Kopałam w necie i z tego, co widzę tu jest chyba najbardziej aktywna społeczność. Jako że nienawidzę fejsa, grupek i innego ścierwa, które doprowadziło do upadku forów dyskusyjnych, to założyłam konto
Przygodę z piórami zaczęłam jeszcze w poprzednim ustroju od chińskiego Hero - i jakoś tak mi zostało, że zawsze wolałam pisać piórem mimo leworęczności. Teraz i tak głównie dzierżę klawiaturę, ale przy pracy jednak odręczne notatki pozwalają na lepsze ułożenie sobie wszystkiego w głowie. Będąc z wizytą u mamy odkopałam moje pióra, które przetrwały szkolne i licealne czasy - Parkery i Pelikany
No ale wiadomo - trzeba sobie kupić coś nowego, tak więc po researchu i masie pozytywnych opinii kupiłam czarne Lamy Al-Star F. Ogólnie jestem z niego zadowolona - nic nie trzeszczy, nie cieknie, nie przerywa, jest śliczne - ale jednak skrobie po papierze znacznie bardziej, niż podobnej szerokości stalówka w moim stareńkim Mauricu. No a poza tym przecież na jednym piórze nie poprzestanę, a tych szkolnych trupków nie chcę wskrzeszać (wymyte sobie leżą w szufladzie :)). Zastanawiam się nad TWSBI Vac 700R Iris, bo piekielnie wpadło mi w oko, ale pytanie, czy ktoś miał z tym kontakt. Jako że jest zakręcane (a ja wolę takie na "klik"), to ciekawa jestem, czy to będzie dobrze leżało w ręce, a także czytałam, że TWSBI lubią pękać - pytanie, czy to też dotyczy tej serii.

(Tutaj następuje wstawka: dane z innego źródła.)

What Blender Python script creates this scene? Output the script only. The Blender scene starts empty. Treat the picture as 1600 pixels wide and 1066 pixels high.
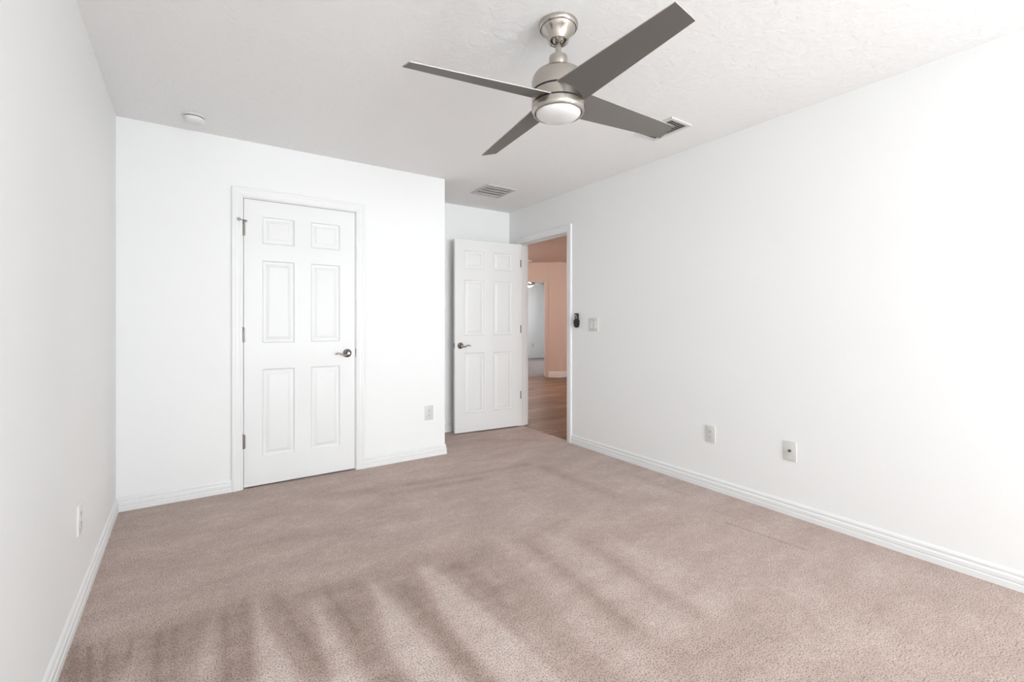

Kusi też Stilform INK - bo śliczny i to magnetyczne zamknięcie jest ciekawe - ale czytałam, że się lakier wyciera na niektórych elementach, a także że strasznie słaba obsługa posprzedażna.

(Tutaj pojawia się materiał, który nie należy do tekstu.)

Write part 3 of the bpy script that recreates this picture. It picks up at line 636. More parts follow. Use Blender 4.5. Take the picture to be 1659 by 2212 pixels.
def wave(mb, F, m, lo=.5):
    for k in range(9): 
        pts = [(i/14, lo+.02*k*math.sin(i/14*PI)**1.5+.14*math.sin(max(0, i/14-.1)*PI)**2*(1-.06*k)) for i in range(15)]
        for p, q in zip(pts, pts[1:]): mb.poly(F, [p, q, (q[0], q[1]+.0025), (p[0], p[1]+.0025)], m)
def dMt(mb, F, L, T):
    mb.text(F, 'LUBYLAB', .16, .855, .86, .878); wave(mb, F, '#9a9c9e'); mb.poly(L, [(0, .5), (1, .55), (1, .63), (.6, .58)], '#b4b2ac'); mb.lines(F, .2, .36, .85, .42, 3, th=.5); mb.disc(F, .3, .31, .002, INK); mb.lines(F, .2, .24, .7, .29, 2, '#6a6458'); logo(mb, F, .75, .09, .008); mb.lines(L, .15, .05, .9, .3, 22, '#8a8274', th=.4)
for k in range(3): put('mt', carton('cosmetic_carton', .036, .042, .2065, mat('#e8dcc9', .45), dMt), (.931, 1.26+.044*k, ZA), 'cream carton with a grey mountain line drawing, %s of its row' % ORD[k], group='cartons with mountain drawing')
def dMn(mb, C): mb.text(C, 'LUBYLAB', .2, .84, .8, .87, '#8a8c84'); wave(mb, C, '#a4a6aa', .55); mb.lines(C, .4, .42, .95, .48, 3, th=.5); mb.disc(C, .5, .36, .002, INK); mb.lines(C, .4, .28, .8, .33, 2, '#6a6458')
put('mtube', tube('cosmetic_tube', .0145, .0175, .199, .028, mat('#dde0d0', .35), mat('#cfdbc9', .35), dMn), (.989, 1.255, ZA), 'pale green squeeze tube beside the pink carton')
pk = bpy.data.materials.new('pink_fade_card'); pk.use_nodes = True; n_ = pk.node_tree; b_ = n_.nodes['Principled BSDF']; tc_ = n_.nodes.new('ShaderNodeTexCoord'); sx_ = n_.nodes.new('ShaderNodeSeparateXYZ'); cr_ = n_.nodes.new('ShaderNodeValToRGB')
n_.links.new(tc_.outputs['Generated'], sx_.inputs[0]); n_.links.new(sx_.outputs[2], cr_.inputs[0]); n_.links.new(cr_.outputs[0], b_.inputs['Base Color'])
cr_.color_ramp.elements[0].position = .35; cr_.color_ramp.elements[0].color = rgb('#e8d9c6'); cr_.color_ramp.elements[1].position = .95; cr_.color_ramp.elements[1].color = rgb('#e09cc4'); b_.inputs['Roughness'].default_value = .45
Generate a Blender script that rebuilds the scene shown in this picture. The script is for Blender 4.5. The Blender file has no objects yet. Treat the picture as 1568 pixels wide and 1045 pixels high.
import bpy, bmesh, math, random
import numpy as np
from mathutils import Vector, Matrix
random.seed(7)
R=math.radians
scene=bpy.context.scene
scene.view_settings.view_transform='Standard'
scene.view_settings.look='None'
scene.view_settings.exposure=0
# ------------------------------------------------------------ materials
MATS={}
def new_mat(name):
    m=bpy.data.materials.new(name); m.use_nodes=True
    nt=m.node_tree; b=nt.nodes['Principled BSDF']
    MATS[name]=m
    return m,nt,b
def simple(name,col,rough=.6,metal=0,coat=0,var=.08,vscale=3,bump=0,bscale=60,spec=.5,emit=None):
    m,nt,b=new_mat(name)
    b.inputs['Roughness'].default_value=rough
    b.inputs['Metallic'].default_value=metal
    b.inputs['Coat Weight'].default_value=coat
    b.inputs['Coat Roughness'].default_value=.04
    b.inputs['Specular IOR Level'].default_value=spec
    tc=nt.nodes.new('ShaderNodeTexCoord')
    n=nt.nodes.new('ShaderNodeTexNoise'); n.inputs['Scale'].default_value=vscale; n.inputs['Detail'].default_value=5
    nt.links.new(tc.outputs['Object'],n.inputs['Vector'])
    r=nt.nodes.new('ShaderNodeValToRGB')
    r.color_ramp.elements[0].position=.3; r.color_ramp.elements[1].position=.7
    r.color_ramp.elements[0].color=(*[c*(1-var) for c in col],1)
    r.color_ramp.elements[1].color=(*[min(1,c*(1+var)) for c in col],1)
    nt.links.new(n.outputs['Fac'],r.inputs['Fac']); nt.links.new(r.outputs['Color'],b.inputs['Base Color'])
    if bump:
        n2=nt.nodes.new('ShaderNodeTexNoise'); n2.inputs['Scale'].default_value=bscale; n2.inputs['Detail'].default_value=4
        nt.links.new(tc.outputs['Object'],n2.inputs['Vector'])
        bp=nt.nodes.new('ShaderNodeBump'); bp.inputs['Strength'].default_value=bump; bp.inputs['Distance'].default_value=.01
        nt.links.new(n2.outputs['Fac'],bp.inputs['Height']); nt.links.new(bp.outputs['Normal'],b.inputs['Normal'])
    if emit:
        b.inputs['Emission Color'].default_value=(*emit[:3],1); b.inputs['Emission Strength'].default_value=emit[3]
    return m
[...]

Pelikan M205 Apatite też kusi - kolor jest obłędny, chociaż pozostałe dwa bardziej do mnie przemawiają wizualnie.
No i pytanie zawsze, jaka stalówka - zawsze pisałam sztywniejszymi, głównie F/M - nie próbowałam flexów, B, czy stubów. Ale to by było pióro do pisania, nie do rysunków i kaligrafii. I jako mańkut nie chcę też przesadnie długo schnącego pisma, mimo iż przez lata nauczyłam się, jak sobie wszystkiego nie rozmazywać.